Going Green? A Lesson from Germany

Apr 16, 2014

Wildpoldsreid, Germany

It’s been sixty years since the first solar panel was developed by Bell Laboratories, and more than twenty years since the first solar plant began feeding power into the grid in California, but here in Virginia there are fewer than a thousand households producing and selling electricity back to Dominion Power. 

Wind turbines are also rare, but  reports that could change quickly if government and the public got on board.

Wildpoldsreid is a tiny German town in the foothills of the Alps.  It has just 2,500 people, no industries or historic sites, but Wildpoldsreid is on the world map, thanks to its love of green energy.

Tourists come from around the world.  The Mayor of Fukushima has been here twice -- anxious to learn how the town installed 190 solar arrays, a biogas plant and seven wind turbines. Gunther Mogele is the town’s deputy mayor.
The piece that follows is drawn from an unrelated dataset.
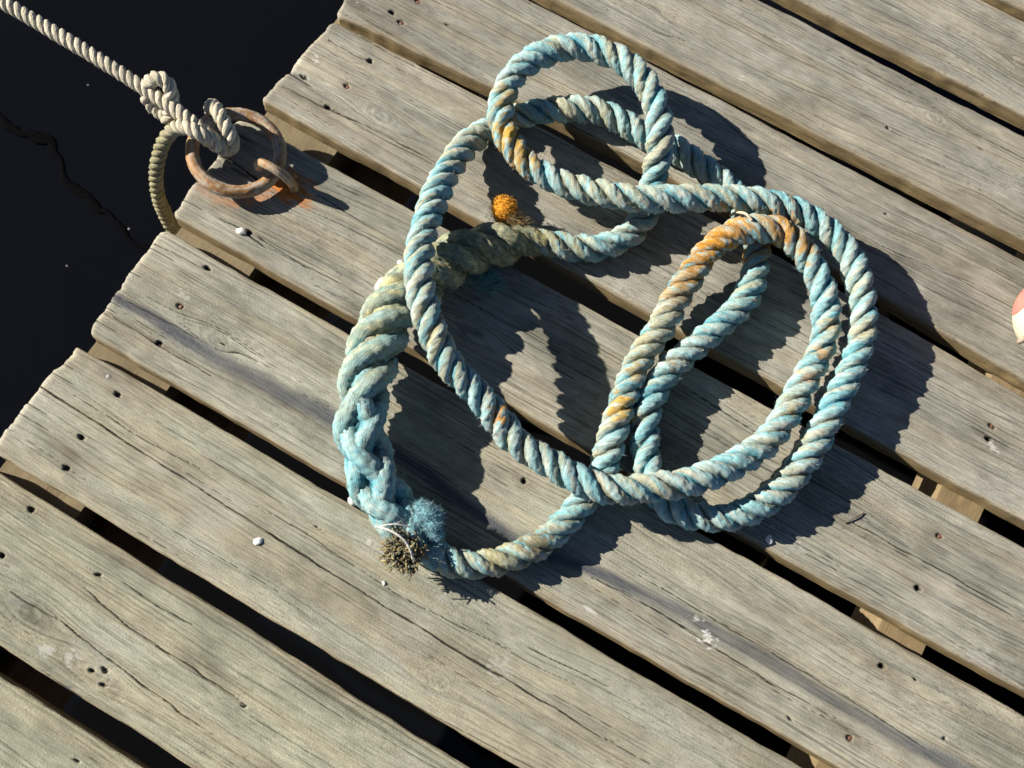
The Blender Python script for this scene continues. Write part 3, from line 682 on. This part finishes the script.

“We produce 500% of the electrical energy we need – and the biggest part is produced by our windmills, biogas and by photovoltaics.” 

Journalist and solar entrepreneur Erik Kirschbaum says this kind of thing has been happening all over Germany since the federal government ordered utilities to buy as much green energy as the public could produce.

“The Renewable Energy Act is a law that really struck a nerve deep inside the Germans, and they’ve cracked open their piggy banks and built their own photovoltaic plants and their own wind energy plants, and there’s all kinds of methods, even for middle income Germans, to contribute a few hundred euros and be part of a big solar project.  It grew much faster than expected.  Germany has about 30 nuclear power plants worth of solar power now.” 

Kirschbaum began by leasing the roof of his kids’ school, then moved on to barns all over Bavaria.

“We usually rent a roof that needs to be renovated, so the farmer is happy.  He gets a new roof, and there are solar power panels on it.  He also has the possibility to buy some of our solar power from us at a rate below what he would pay for the utility.  The rest of the solar power goes fed into the grid, and the utility pays us for whatever we pay into the grid.”

The nation’s decision to blaze a green trail is logical, given Germany’s industrial might and its lack of natural resources.  Claudia Kempfert is with the German Institute of Economic Research.

“We don’t have any other way, because we don’t have oil.  We don’t have gas.  We have a little bit of coal.  What Germany has is knowledge, and we could use it.”

And Ryan Heath – a spokesman for the European Commission – says this is the only way Germany can assure stable prices in the long run:

“If you look at the alternatives, which include being at the mercy of Russian gas supplies for example, those prices can go up and down with no control whatsoever.”

But government support for green energy has not been popular with all Germans. The money needed to subsidize new sources came from a surcharge imposed on all residential and commercial customers, so rates for everyone have been rising steadily.  Rainer Hasters lives in a four-room apartment in Berlin and pays the equivalent of $2,500 a year for electricity – up about 25% from one year ago. 

“I go kind of mad, because the surcharge on our electric bill is used for putting more and more solar panels on German roofs, and the sun doesn’t shine at night and not in winter so often, so solar panels in Germany is definitely not the right way to go.” 

Faced with complaints from consumers and corporations, the government has been cutting back on what it pays solar producers, but investors are still making money, and the country is on track to produce 45% of its power from renewables by 2025.

Back in Wildpoldsreid, Karl Geller, who heads the department of environmental engineering at a community college nearby, says it couldn’t have happened without support from Berlin.

“The government has to be the one to push it.  In Austria you don’t see the solar panel so much, because the government didn’t go the same way as ours.”

And the European Union has taken note.  Ryan Heath says you can’t wait for the private sector to develop new energy technologies. 

“If you don’t have a government input, a lot of this stuff doesn’t happen in the first place.  It takes someone who has that ability to raise the long-term cash or look at a very long-term view to get that happening.”

Late last year, the EU launched the largest program of its kind – Horizon 2020 – committing the equivalent of $100 billion for seven years of basic research in many fields -- including green energy.